Each line from the one containing "cx, cy, rx, ry" through the one containing "blobleaves(mb, (cx +" must be echoed exactly, endpoints included, and every other line omitted.

Start of Data for processing

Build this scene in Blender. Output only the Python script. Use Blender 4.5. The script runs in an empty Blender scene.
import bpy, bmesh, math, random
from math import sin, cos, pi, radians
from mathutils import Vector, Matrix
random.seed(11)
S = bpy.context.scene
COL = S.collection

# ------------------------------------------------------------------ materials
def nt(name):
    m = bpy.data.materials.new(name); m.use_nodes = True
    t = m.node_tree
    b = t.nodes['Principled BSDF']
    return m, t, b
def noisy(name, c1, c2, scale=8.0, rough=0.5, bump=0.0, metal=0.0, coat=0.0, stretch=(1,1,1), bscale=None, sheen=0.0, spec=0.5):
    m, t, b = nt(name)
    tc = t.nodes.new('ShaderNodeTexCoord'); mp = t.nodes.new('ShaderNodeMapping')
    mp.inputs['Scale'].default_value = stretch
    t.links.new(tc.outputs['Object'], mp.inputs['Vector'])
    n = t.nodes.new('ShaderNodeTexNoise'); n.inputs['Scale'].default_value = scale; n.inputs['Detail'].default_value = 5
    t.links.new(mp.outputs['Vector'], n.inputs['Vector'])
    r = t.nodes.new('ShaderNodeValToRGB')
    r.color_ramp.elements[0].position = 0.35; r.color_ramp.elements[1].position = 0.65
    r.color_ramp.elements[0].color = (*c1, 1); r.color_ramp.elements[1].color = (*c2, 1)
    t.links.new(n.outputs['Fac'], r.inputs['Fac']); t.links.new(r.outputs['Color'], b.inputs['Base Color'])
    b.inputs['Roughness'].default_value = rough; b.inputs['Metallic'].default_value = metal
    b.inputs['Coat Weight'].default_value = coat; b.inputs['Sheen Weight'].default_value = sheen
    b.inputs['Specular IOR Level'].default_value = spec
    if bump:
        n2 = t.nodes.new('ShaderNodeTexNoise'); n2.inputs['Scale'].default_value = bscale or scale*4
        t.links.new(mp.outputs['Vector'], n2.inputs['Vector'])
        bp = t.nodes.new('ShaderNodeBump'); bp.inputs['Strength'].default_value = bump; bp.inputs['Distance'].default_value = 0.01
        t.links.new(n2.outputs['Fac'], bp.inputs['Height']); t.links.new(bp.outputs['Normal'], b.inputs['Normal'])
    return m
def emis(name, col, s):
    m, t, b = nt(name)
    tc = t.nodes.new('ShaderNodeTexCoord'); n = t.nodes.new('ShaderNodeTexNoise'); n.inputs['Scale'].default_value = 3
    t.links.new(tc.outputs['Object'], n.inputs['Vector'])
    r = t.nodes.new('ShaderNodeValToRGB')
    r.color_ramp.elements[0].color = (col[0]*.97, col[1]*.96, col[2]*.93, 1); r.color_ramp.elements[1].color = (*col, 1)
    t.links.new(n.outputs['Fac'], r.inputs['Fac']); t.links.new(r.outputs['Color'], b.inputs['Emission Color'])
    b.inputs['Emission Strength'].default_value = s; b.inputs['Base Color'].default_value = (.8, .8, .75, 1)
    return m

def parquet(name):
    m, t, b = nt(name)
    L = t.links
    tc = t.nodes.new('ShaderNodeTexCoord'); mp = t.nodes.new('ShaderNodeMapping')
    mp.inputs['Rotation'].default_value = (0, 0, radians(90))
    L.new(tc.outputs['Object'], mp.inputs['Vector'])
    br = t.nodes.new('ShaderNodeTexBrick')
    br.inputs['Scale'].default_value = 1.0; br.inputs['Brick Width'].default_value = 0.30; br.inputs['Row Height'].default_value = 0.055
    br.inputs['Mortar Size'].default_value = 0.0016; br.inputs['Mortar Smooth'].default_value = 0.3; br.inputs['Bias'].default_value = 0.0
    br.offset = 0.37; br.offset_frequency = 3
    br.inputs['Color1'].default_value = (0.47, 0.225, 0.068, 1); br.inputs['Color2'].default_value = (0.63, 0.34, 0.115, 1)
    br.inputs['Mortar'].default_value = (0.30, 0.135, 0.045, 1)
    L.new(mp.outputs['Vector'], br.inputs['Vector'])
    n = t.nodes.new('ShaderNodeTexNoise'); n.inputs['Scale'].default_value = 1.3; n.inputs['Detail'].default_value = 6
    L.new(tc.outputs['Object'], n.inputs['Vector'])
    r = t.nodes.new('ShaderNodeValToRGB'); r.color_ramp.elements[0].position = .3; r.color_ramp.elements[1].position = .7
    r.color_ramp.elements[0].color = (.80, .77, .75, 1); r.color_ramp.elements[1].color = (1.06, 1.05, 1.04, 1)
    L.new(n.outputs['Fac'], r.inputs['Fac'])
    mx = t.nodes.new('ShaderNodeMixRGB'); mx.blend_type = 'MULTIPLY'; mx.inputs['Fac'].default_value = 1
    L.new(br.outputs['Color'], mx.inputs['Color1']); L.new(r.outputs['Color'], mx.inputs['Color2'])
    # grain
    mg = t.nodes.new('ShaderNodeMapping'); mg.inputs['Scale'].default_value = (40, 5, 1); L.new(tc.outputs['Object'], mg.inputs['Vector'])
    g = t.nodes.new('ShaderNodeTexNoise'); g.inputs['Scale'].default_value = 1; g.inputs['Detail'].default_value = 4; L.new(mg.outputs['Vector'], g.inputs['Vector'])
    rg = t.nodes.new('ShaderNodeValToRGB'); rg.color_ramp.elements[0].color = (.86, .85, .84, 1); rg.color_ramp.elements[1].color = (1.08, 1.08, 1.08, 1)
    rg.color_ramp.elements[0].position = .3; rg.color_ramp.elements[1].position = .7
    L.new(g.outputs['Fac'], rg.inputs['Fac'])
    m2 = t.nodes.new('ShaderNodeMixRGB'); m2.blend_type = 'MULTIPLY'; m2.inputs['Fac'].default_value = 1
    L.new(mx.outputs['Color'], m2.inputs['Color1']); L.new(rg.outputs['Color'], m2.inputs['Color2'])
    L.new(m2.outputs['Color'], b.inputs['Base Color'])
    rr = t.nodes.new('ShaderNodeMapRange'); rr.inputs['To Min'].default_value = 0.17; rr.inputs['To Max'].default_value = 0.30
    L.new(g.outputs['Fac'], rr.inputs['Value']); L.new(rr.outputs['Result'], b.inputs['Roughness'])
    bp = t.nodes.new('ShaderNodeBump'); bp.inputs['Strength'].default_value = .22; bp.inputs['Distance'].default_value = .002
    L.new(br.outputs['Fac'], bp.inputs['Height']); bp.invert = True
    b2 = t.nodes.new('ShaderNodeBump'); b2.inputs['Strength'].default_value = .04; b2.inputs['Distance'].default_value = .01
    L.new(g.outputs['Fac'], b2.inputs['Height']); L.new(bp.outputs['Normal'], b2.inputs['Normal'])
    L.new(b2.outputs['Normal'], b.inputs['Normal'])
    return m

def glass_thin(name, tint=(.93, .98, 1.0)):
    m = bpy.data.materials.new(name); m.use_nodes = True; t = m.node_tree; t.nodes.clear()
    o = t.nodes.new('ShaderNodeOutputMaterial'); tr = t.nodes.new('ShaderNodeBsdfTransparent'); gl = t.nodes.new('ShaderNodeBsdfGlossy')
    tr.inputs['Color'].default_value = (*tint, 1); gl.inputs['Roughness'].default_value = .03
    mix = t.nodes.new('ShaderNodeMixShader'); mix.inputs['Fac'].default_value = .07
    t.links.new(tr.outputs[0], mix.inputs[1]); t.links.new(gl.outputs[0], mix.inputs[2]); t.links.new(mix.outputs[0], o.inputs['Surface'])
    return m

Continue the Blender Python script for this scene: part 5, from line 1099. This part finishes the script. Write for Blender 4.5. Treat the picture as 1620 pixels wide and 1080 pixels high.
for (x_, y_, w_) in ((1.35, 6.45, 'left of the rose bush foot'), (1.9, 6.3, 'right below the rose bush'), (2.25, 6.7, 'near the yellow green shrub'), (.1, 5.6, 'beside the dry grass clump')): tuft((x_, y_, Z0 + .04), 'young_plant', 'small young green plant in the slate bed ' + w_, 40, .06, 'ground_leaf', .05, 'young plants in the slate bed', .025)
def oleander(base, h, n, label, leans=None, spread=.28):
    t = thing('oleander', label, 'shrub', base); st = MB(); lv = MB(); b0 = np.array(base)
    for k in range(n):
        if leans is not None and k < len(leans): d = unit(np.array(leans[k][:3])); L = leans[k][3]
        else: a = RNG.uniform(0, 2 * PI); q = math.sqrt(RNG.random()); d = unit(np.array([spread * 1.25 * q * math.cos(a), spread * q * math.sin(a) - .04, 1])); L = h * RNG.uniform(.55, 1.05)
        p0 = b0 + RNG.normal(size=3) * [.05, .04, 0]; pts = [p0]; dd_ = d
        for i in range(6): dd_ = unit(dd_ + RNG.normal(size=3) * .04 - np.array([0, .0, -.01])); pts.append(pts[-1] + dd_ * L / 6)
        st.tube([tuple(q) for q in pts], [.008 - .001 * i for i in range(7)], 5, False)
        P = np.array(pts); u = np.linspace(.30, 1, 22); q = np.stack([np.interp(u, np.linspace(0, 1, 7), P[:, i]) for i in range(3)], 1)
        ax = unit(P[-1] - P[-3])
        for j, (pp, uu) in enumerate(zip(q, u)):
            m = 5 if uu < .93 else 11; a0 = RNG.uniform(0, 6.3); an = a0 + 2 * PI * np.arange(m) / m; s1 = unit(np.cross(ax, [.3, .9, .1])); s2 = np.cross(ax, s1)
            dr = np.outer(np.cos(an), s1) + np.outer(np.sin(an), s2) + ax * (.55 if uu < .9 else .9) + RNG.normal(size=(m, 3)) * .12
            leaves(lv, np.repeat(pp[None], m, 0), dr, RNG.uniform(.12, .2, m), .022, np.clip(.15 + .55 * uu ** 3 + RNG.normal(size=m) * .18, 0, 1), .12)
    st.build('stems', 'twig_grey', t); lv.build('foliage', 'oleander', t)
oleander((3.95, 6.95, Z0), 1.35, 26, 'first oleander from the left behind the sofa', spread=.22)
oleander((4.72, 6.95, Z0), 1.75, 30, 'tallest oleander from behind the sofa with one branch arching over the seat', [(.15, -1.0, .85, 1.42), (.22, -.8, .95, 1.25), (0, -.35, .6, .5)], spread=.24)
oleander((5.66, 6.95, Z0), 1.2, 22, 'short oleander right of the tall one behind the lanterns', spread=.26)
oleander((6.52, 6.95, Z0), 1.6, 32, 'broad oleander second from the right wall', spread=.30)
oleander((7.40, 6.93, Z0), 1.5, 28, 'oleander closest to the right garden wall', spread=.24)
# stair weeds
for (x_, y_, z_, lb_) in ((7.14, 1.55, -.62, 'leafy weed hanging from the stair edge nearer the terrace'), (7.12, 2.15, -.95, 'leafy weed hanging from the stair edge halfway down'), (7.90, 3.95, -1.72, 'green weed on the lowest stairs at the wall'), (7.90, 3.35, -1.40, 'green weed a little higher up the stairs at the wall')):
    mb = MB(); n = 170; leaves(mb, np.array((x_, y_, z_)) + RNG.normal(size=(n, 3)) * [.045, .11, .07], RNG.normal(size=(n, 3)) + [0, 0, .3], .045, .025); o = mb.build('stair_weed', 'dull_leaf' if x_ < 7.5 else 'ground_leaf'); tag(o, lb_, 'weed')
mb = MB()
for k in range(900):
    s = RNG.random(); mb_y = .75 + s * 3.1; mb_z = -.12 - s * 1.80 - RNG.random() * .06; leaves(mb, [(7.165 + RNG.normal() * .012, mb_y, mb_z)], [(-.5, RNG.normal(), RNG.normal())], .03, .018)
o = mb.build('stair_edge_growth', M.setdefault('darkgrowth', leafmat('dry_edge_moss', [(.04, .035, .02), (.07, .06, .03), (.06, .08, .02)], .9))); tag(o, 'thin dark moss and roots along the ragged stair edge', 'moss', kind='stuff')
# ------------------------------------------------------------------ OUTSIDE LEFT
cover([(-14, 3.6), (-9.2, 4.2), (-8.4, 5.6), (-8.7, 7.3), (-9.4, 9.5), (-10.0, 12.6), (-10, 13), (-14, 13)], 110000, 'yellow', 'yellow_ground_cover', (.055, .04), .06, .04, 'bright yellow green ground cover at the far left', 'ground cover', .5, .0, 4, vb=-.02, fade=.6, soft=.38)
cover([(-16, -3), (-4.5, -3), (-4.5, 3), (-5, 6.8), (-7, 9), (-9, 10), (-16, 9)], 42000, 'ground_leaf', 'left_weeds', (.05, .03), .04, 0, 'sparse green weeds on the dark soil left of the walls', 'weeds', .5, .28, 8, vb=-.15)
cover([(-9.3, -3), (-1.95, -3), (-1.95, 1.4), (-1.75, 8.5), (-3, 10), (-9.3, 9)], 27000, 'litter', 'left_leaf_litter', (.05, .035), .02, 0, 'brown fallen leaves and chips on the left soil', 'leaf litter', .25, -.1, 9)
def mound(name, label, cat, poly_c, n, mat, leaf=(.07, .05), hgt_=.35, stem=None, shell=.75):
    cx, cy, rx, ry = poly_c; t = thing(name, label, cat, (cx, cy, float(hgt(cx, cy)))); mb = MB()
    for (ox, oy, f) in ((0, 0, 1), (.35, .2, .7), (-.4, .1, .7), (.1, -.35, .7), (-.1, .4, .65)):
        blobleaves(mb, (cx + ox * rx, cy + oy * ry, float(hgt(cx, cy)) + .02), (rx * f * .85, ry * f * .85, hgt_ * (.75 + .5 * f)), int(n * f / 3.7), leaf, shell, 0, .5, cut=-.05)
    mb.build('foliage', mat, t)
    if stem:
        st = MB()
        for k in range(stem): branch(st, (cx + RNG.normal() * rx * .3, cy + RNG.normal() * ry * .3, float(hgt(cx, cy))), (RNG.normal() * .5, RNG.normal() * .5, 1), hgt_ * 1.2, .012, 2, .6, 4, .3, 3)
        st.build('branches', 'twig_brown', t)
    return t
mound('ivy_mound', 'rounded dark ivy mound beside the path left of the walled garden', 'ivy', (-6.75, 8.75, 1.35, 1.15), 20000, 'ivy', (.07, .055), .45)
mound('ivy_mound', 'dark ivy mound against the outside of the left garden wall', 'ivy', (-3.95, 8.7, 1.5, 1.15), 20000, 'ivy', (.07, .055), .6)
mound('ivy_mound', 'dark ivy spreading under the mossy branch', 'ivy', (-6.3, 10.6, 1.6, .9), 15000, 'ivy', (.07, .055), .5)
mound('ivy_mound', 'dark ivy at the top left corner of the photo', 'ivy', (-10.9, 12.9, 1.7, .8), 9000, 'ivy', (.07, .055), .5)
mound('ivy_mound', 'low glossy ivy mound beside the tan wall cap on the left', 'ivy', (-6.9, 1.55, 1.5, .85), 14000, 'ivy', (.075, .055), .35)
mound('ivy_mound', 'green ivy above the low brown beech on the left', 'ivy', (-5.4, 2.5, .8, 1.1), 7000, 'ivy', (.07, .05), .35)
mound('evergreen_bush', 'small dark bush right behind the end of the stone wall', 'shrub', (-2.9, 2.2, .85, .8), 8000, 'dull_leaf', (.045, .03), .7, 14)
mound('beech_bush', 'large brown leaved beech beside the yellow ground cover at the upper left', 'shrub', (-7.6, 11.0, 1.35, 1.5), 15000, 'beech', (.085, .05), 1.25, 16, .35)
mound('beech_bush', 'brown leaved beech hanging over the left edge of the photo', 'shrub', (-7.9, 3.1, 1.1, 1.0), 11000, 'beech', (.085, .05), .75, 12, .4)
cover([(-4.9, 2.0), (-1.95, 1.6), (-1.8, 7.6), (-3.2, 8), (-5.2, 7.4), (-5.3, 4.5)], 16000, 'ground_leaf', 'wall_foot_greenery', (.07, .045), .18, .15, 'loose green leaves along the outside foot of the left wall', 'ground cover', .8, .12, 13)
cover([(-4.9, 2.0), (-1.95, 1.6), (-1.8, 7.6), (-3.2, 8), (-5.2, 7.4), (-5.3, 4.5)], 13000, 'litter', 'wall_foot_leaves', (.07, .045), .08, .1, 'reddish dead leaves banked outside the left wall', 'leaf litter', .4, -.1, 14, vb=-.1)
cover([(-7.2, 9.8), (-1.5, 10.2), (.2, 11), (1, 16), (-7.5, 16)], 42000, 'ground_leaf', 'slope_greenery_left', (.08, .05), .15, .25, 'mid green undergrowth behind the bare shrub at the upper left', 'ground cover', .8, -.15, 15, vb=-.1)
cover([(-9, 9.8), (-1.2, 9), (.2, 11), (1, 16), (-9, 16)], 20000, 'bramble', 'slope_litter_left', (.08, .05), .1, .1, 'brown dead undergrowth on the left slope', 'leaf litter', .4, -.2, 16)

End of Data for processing

**Expected answer:**
    cx, cy, rx, ry = poly_c; t = thing(name, label, cat, (cx, cy, float(hgt(cx, cy)))); mb = MB()
    for (ox, oy, f) in ((0, 0, 1), (.35, .2, .7), (-.4, .1, .7), (.1, -.35, .7), (-.1, .4, .65)):
        blobleaves(mb, (cx + ox * rx, cy + oy * ry, float(hgt(cx, cy)) + .02), (rx * f * .85, ry * f * .85, hgt_ * (.75 + .5 * f)), int(n * f / 3.7), leaf, shell, 0, .5, cut=-.05)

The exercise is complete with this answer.